*Problem details:* Write out the material again exactly, please, and omit the pictures.

(begin)

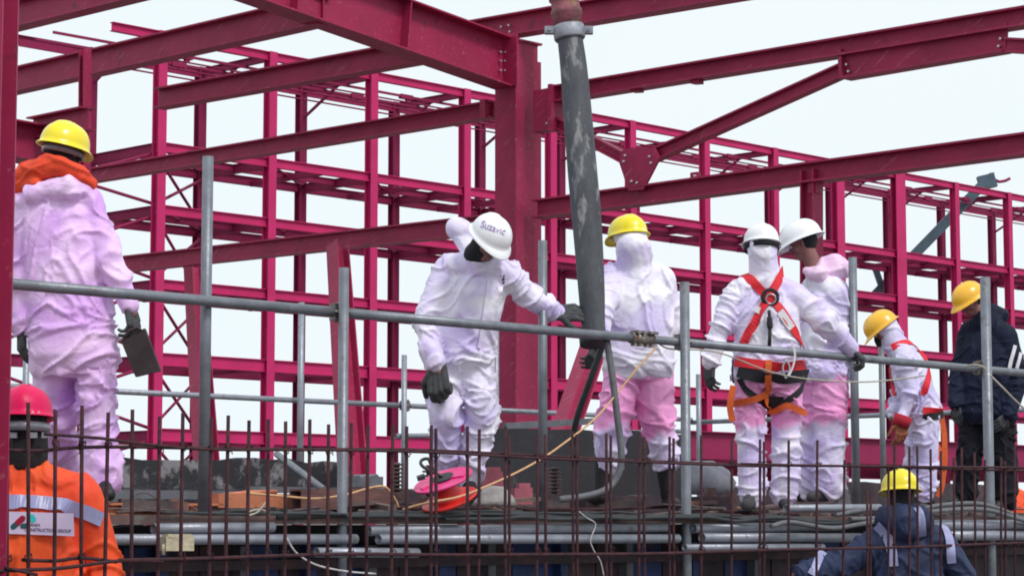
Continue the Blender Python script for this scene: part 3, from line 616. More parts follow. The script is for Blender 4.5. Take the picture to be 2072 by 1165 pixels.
# coil anchors
def coil(px, y0, y1, Y, lab):
    a = P(px, y1, Y); b = P(px, y0, Y); b = Vector((a.x, a.y, b.z)); m = MB(); n = 9
    m.tube([a, b], .018, 10)
    for i in range(n): c = a.lerp(b, (i+.5)/n); m.tube([c-UP*.006, c+UP*.006], .042, 14)
    m.box(a+UP*.02, Vector((.07, 0, 0)), Vector((0, .07, 0)), UP*.02)
    obj('coil_anchor', m, M['brown'], None, lab, 'coil anchor', 'ribbed anchor coils on the deck')
coil(880, 920, 1012, 14.6, 'ribbed brown anchor coil left of the red cable reel')
coil(868, 940, 1020, 13.9, 'ribbed brown anchor coil half hidden behind the reel handle')
coil(1122, 944, 1012, 14.8, 'ribbed brown anchor coil right of the pink block')
coil(803, 935, 1010, 14.2, 'ribbed anchor coil right of the grey blue steel box')
# cable reel
rc = P(903, 990, 12.35); ax = Vector((-.30, -.30, .9)).normalized(); ux = ax.cross(Vector((0, 1, 0))).normalized(); uy = ax.cross(ux)
reel = empty('cable_reel', rc-UP*.12, 'tilted red cable reel with pink flange beside the bending worker feet', 'cable reel')
def disc(m, c, r, t, hole=0, seg=36, lobes=0):
    vs = []; fs = []; sm = []
    for z in (-t, t):
        for rr_ in (hole, r):
            for k in range(seg): th = 2*math.pi*k/seg; q_ = rr_*(1+(0.0 if rr_ == hole else lobes*math.cos(3*th))); vs.append(c+ax*z+ux*q_*math.cos(th)+uy*q_*math.sin(th))
    for k in range(seg):
        k2 = (k+1) % seg; fs += [(k, k2, seg+k2, seg+k), (2*seg+k, 3*seg+k, 3*seg+k2, 2*seg+k2), (seg+k, seg+k2, 3*seg+k2, 3*seg+k), (k, 2*seg+k, 2*seg+k2, k2)]
        sm += [False, False, True, True]
    m.add(vs, fs, sm)
m = MB(); disc(m, rc+ax*.055-ux*0, .165, .006, .06); 
for k in range(3):
    th = k*2.09+.5; d_ = ux*math.cos(th)+uy*math.sin(th); m.box(rc+ax*.065+d_*.1, d_*.04, ax.cross(d_)*.014, ax*.006)
obj('upper_flange', m, M['pinkplastic'], reel)
m = MB(); disc(m, rc+ax*.068, .062, .008, .02); obj('hub_ring', m, M['cable'], reel)
m = MB(); disc(m, rc-ax*.06, .155, .008, .02); obj('lower_flange', m, M['redplastic'], reel)
m = MB(); m.tube([rc-ax*.06, rc-ax*.035, rc, rc+ax*.05], [.105, .08, .065, .07], 24); obj('drum', m, M['redplastic'], reel)
m = MB(); m.tube(spline([rc+ax*.06-ux*.02, rc-ux*.0+P(858, 945, 12.35)-rc, P(852, 932, 12.4), P(866, 928, 12.4), P(874, 945, 12.4)], 6), .009, 8); obj('handle', m, M['cable'], reel)
m = MB(); m.box(rc+ax*.068+(P(845, 988, 12.3)-rc).normalized()*.12, ux*.022, uy*.022, ax*.01); obj('lug', m, M['cable'], reel)
# blocks
def block(px0, y0, px1, y1, Y, m_, name, lab, cat, lid=True):
    a = P(px0, y1, Y); b = P(px1, y0, Y); wx = (b.x-a.x)/2; hz = (b.z-a.z)/2; c = Vector(((a.x+b.x)/2, Y, (a.z+b.z)/2))
    m = MB(); r = Matrix.Rotation(.3, 3, 'Z'); X_ = r @ Vector((wx*.9, 0, 0)); Y_ = r @ Vector((0, wx*.6, 0))
    m.prism([c-X_-Y_-UP*hz, c+X_-Y_-UP*hz, c+X_*.92-Y_+UP*hz*.55, c-X_*.96-Y_+UP*hz*.5], Y_*2)
    if lid: m.box(c+X_*.15+UP*hz*.72, X_*.6, Y_*.8, UP*hz*.25); m.tube([c-X_*.5-Y_*1.05+UP*hz*.3, c-X_*.5+Y_*1.05+UP*hz*.3], hz*.12, 8)
    return obj(name, m, M[m_], None, lab, cat)
block(1034, 976, 1078, 1020, 13.4, 'pinkblock', 'clamp_box', 'faded pink red steel box left of the tall post by the hose', 'steel box')
block(972, 944, 1018, 985, 13.8, 'pinkblock', 'clamp_box', 'dusty reddish box behind the yellow cord by the bending worker', 'steel box')
block(1418, 985, 1452, 1036, 15.6, 'brown', 'form_tie', 'brown form tie with round holes left of the harnessed worker boots', 'form tie')
block(1455, 996, 1490, 1036, 15.7, 'brown', 'form_tie', 'short brown form tie touching the harnessed worker left boot', 'form tie')
block(1690, 990, 1720, 1030, 16.6, 'ledger', 'form_tie', 'grey form tie behind the pink hooded worker boots', 'form tie')
m = MB(); m.loft([(P(1000, 1022, 12.9), Vector((.13, 0, 0)), Vector((0, .08, 0))), (P(1000, 1008, 12.9), Vector((.11, 0, .01)), Vector((0, .07, .01))), (P(996, 992, 12.9), Vector((.07, 0, .02)), Vector((0, .05, .01))), (P(990, 982, 12.9), Vector((.03, 0, 0)), Vector((0, .02, 0)))]); obj('dusty_sack', m, M['sack'], None, 'crumpled dusty sack right of the red cable reel', 'sack')
m = MB(); m.box(P(358, 1099, 10.9), Vector((.062, .03, 0)), Vector((-.02, .03, 0)), UP*.034); m.box(P(358, 1083, 10.9), Vector((.052, .03, 0)), Vector((-.02, .03, 0)), UP*.008); m.tube([P(332, 1100, 10.86), P(330, 1122, 10.86)], .01, 8); obj('cream_block', m, M['cream'], None, 'small cream block tied on the grey tube at lower left', 'block')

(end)

*Output:*
Continue the Blender Python script for this scene: part 3, from line 616. More parts follow. The script is for Blender 4.5. Take the picture to be 2072 by 1165 pixels.
# coil anchors
def coil(px, y0, y1, Y, lab):
    a = P(px, y1, Y); b = P(px, y0, Y); b = Vector((a.x, a.y, b.z)); m = MB(); n = 9
    m.tube([a, b], .018, 10)
    for i in range(n): c = a.lerp(b, (i+.5)/n); m.tube([c-UP*.006, c+UP*.006], .042, 14)
    m.box(a+UP*.02, Vector((.07, 0, 0)), Vector((0, .07, 0)), UP*.02)
    obj('coil_anchor', m, M['brown'], None, lab, 'coil anchor', 'ribbed anchor coils on the deck')
coil(880, 920, 1012, 14.6, 'ribbed brown anchor coil left of the red cable reel')
coil(868, 940, 1020, 13.9, 'ribbed brown anchor coil half hidden behind the reel handle')
coil(1122, 944, 1012, 14.8, 'ribbed brown anchor coil right of the pink block')
coil(803, 935, 1010, 14.2, 'ribbed anchor coil right of the grey blue steel box')
# cable reel
rc = P(903, 990, 12.35); ax = Vector((-.30, -.30, .9)).normalized(); ux = ax.cross(Vector((0, 1, 0))).normalized(); uy = ax.cross(ux)
reel = empty('cable_reel', rc-UP*.12, 'tilted red cable reel with pink flange beside the bending worker feet', 'cable reel')
def disc(m, c, r, t, hole=0, seg=36, lobes=0):
    vs = []; fs = []; sm = []
    for z in (-t, t):
        for rr_ in (hole, r):
            for k in range(seg): th = 2*math.pi*k/seg; q_ = rr_*(1+(0.0 if rr_ == hole else lobes*math.cos(3*th))); vs.append(c+ax*z+ux*q_*math.cos(th)+uy*q_*math.sin(th))
    for k in range(seg):
        k2 = (k+1) % seg; fs += [(k, k2, seg+k2, seg+k), (2*seg+k, 3*seg+k, 3*seg+k2, 2*seg+k2), (seg+k, seg+k2, 3*seg+k2, 3*seg+k), (k, 2*seg+k, 2*seg+k2, k2)]
        sm += [False, False, True, True]
    m.add(vs, fs, sm)
m = MB(); disc(m, rc+ax*.055-ux*0, .165, .006, .06); 
for k in range(3):
    th = k*2.09+.5; d_ = ux*math.cos(th)+uy*math.sin(th); m.box(rc+ax*.065+d_*.1, d_*.04, ax.cross(d_)*.014, ax*.006)
obj('upper_flange', m, M['pinkplastic'], reel)
m = MB(); disc(m, rc+ax*.068, .062, .008, .02); obj('hub_ring', m, M['cable'], reel)
m = MB(); disc(m, rc-ax*.06, .155, .008, .02); obj('lower_flange', m, M['redplastic'], reel)
m = MB(); m.tube([rc-ax*.06, rc-ax*.035, rc, rc+ax*.05], [.105, .08, .065, .07], 24); obj('drum', m, M['redplastic'], reel)
m = MB(); m.tube(spline([rc+ax*.06-ux*.02, rc-ux*.0+P(858, 945, 12.35)-rc, P(852, 932, 12.4), P(866, 928, 12.4), P(874, 945, 12.4)], 6), .009, 8); obj('handle', m, M['cable'], reel)
m = MB(); m.box(rc+ax*.068+(P(845, 988, 12.3)-rc).normalized()*.12, ux*.022, uy*.022, ax*.01); obj('lug', m, M['cable'], reel)
# blocks
def block(px0, y0, px1, y1, Y, m_, name, lab, cat, lid=True):
    a = P(px0, y1, Y); b = P(px1, y0, Y); wx = (b.x-a.x)/2; hz = (b.z-a.z)/2; c = Vector(((a.x+b.x)/2, Y, (a.z+b.z)/2))
    m = MB(); r = Matrix.Rotation(.3, 3, 'Z'); X_ = r @ Vector((wx*.9, 0, 0)); Y_ = r @ Vector((0, wx*.6, 0))
    m.prism([c-X_-Y_-UP*hz, c+X_-Y_-UP*hz, c+X_*.92-Y_+UP*hz*.55, c-X_*.96-Y_+UP*hz*.5], Y_*2)
    if lid: m.box(c+X_*.15+UP*hz*.72, X_*.6, Y_*.8, UP*hz*.25); m.tube([c-X_*.5-Y_*1.05+UP*hz*.3, c-X_*.5+Y_*1.05+UP*hz*.3], hz*.12, 8)
    return obj(name, m, M[m_], None, lab, cat)
block(1034, 976, 1078, 1020, 13.4, 'pinkblock', 'clamp_box', 'faded pink red steel box left of the tall post by the hose', 'steel box')
block(972, 944, 1018, 985, 13.8, 'pinkblock', 'clamp_box', 'dusty reddish box behind the yellow cord by the bending worker', 'steel box')
block(1418, 985, 1452, 1036, 15.6, 'brown', 'form_tie', 'brown form tie with round holes left of the harnessed worker boots', 'form tie')
block(1455, 996, 1490, 1036, 15.7, 'brown', 'form_tie', 'short brown form tie touching the harnessed worker left boot', 'form tie')
block(1690, 990, 1720, 1030, 16.6, 'ledger', 'form_tie', 'grey form tie behind the pink hooded worker boots', 'form tie')
m = MB(); m.loft([(P(1000, 1022, 12.9), Vector((.13, 0, 0)), Vector((0, .08, 0))), (P(1000, 1008, 12.9), Vector((.11, 0, .01)), Vector((0, .07, .01))), (P(996, 992, 12.9), Vector((.07, 0, .02)), Vector((0, .05, .01))), (P(990, 982, 12.9), Vector((.03, 0, 0)), Vector((0, .02, 0)))]); obj('dusty_sack', m, M['sack'], None, 'crumpled dusty sack right of the red cable reel', 'sack')
m = MB(); m.box(P(358, 1099, 10.9), Vector((.062, .03, 0)), Vector((-.02, .03, 0)), UP*.034); m.box(P(358, 1083, 10.9), Vector((.052, .03, 0)), Vector((-.02, .03, 0)), UP*.008); m.tube([P(332, 1100, 10.86), P(330, 1122, 10.86)], .01, 8); obj('cream_block', m, M['cream'], None, 'small cream block tied on the grey tube at lower left', 'block')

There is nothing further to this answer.